begin

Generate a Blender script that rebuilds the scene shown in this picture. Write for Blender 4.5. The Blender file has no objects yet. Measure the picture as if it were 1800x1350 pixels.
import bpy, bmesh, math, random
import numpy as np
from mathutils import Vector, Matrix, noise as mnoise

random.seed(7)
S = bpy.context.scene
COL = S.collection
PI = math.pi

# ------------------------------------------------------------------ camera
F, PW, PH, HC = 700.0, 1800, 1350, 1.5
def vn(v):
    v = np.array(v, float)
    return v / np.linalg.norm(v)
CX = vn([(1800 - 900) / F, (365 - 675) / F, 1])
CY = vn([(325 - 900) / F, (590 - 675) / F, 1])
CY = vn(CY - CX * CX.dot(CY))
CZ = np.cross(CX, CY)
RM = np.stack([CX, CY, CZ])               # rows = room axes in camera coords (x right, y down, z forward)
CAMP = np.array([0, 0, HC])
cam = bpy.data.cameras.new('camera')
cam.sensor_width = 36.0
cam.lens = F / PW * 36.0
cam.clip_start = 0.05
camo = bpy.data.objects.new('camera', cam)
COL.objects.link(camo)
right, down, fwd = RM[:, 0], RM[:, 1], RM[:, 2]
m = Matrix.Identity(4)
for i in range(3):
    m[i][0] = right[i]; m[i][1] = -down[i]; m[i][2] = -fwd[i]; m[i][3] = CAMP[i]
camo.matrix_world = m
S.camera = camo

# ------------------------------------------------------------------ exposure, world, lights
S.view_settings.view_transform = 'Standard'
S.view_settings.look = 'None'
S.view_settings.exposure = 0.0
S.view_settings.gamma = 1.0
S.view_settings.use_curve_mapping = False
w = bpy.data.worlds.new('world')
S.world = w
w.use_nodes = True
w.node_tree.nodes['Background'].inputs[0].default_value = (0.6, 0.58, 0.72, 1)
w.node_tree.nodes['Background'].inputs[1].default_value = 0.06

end

→ **WHAT YOU NEED TO DO**:
Give only the number of lines in the listing above that include the string "objects".

→ **ANSWER TO THE EXERCISE**:
3